Helping You Through

The Financial And Legal Challenges You Are Facing

Plan confirmation and Res Judicata

On Behalf of | Apr 21, 2015 | Guidance

A confirmation order may only be revoked if it was procured by fraud. 11 U.S.C.§ 1141. And as long as creditors knew or should have known of the treatment they would receive under the plan, and the plan conclusively determines how the claims in question will be handled, creditors cannot come later to complain. The plan will stand under the doctrine
of “res judicata.”

Recent cases in the 11th Circuit reaffirm this concept. In In re FFS Data Inc., the Southern District of Florida Bankruptcy Court ruled in a Chapter 11 case, which had been confirmed and never appealed, that a general release of the principal of the debtor company was binding on all creditors because they had actual notice of the general release in the plan. The court relied on the U.S. Supreme Court decision in Travelers Indemnity Co. v.
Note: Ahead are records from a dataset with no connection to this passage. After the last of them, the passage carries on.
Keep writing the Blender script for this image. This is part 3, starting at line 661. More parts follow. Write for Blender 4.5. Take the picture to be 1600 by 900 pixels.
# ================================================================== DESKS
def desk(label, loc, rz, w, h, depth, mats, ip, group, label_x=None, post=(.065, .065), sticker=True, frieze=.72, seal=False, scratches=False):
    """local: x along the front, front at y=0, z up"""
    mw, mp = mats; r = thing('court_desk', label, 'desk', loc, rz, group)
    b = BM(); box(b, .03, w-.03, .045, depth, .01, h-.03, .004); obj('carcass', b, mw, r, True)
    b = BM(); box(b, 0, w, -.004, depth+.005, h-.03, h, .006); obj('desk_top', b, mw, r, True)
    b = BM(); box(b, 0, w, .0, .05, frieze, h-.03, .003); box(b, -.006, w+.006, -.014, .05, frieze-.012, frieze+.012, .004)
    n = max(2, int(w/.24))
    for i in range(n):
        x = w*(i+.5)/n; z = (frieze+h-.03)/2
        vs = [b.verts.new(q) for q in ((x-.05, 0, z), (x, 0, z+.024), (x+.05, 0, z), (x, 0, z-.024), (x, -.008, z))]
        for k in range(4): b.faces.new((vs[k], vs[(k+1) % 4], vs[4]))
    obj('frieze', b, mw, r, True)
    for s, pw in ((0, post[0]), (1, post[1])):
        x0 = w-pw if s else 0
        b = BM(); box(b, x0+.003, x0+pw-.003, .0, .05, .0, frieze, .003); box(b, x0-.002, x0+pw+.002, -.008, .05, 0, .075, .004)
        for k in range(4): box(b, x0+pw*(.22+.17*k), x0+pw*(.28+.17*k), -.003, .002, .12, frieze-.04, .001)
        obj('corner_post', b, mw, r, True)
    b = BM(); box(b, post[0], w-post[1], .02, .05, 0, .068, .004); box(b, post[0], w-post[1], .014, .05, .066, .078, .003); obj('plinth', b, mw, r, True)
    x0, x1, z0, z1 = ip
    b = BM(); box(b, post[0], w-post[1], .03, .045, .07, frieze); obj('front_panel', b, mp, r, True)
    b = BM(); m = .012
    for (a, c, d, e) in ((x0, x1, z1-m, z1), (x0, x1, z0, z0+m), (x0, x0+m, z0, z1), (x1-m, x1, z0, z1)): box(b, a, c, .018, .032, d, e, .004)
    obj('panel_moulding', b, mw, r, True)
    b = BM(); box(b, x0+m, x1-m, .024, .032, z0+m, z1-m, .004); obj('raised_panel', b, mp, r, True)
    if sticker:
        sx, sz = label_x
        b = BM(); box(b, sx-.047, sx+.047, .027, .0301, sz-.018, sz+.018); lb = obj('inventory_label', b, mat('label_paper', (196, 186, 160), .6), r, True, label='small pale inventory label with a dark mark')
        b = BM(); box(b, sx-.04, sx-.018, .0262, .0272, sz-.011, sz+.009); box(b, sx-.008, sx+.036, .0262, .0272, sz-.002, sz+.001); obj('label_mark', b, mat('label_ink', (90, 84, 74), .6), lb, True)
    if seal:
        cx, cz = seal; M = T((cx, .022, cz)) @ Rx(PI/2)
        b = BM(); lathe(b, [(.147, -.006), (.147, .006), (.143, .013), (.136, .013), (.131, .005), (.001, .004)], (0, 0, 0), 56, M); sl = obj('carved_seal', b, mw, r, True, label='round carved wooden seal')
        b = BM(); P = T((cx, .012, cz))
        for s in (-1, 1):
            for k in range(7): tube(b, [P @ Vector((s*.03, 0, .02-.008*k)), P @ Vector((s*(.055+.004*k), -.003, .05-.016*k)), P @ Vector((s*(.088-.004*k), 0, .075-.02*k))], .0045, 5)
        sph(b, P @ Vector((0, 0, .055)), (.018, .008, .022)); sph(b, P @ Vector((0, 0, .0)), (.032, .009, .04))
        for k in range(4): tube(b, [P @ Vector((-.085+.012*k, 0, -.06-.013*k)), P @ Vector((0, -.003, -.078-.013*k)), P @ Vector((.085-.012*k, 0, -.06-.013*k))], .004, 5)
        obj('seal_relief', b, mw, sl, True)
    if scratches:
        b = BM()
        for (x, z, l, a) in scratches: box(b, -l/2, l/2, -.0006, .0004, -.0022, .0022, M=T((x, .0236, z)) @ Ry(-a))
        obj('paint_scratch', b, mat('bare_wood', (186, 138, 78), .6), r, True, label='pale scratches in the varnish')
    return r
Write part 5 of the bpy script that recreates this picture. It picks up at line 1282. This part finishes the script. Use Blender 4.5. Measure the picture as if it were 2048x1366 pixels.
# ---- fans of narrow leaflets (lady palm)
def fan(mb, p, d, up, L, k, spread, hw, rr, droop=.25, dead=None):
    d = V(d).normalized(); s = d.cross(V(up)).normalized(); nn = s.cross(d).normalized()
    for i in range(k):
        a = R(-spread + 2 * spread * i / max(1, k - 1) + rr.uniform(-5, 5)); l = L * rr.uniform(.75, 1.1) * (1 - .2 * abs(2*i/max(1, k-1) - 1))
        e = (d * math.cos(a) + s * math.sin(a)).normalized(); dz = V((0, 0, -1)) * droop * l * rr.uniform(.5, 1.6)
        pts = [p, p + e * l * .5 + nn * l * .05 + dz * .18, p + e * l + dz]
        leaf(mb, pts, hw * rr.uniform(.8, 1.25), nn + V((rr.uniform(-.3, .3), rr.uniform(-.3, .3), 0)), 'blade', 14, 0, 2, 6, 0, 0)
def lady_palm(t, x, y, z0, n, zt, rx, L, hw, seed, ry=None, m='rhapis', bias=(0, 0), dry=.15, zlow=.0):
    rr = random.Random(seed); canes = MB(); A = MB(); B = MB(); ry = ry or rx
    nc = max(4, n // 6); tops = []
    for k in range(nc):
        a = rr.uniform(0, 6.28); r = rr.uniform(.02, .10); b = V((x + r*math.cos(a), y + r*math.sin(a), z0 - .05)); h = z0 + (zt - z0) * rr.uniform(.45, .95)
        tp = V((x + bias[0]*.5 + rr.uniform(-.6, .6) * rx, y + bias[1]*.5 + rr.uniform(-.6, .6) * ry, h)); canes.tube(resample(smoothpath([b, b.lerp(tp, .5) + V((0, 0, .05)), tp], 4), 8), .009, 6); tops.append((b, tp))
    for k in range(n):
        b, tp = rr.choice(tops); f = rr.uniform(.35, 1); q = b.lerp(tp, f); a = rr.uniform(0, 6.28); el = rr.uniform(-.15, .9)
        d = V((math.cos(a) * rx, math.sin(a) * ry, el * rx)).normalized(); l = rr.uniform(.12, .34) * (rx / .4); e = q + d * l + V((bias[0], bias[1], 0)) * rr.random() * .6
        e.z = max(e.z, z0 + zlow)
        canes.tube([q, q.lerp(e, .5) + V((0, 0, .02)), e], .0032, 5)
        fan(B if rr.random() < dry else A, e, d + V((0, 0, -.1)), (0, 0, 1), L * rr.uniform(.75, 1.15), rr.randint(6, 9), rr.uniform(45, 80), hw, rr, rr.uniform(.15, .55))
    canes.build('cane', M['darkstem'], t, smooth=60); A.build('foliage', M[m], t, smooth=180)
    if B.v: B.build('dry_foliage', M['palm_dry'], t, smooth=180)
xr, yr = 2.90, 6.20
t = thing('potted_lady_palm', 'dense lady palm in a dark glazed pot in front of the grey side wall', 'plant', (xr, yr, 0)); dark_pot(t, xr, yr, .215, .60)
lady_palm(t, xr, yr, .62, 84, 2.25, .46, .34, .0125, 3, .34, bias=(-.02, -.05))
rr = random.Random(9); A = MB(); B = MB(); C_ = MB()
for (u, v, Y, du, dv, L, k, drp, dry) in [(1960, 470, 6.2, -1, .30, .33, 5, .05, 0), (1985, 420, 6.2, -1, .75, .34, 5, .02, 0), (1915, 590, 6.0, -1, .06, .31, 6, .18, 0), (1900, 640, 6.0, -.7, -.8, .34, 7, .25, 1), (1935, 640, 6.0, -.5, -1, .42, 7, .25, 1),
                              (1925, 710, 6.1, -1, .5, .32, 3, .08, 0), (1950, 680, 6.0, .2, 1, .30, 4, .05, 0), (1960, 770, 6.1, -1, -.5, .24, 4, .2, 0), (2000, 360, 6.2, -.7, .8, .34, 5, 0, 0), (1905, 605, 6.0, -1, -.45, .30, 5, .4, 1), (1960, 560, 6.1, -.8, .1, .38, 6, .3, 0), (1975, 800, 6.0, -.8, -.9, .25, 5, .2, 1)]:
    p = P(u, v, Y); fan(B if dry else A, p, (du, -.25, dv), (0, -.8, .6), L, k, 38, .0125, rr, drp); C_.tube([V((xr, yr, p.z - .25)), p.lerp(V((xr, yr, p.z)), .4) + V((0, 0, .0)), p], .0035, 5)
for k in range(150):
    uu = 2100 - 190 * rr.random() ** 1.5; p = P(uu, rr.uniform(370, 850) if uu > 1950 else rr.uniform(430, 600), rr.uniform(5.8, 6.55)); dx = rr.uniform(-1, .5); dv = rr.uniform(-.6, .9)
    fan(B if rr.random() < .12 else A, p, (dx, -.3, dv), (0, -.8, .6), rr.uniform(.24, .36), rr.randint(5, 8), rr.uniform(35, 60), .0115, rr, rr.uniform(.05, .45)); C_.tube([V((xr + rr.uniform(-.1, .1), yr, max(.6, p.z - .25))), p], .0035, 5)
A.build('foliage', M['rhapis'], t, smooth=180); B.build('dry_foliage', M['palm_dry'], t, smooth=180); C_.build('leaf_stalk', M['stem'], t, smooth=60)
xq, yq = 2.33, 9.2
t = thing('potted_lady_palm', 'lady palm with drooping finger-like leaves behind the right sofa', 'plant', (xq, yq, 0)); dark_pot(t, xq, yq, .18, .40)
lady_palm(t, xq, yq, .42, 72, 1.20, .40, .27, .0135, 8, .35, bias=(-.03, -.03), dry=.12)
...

Bailey and the plain language of the confirmed plan.

The questions posed were (1) whether the creditor had adequate notice of the plan terms and an opportunity to object, and (2) whether the language in the plan and confirmation order covered the creditor’s claim.

Finding in the affirmative on both issues, the plan was given res judicata effect. Another 11th circuit case found likewise. In In re Optical Technologies Inc., even though the creditors in question were NOT served with the fourth amended plan, they were later served with a summary explaining the differences between the third and the fourth amended plan, as well as the scheduling order for the confirmation hearing, but failed to appear.

Although the case involved modification of leases (some of which had expired PRIOR to the filing of the case) that involved non-debtor third parties, both the District Court and the 11th Circuit Court of Appeals ruled that the creditor’s complaint amounted to a collateral attack on the confirmation order.

Strangely enough, this occurred even AFTER the original bankruptcy court had ruled FOR the creditors on the premise that, either (1) if there was no lease in existence at the time of filing, there was nothing to modify, or (2) because there were non-debtor entities, the lessees were not given a meaningful opportunity to participate in the bankruptcy case.

Standing firm, both appeals courts reasoned that to allow a later attack on the confirmation order was impermissible, and the bankruptcy court was bound to enforce the terms of the plan as written and confirmed.

Thus, creditors need to pay attention to the plan documents and object prior to confirmation, or at least seek to have the relevant claims and/or issues reserved for later adjudication.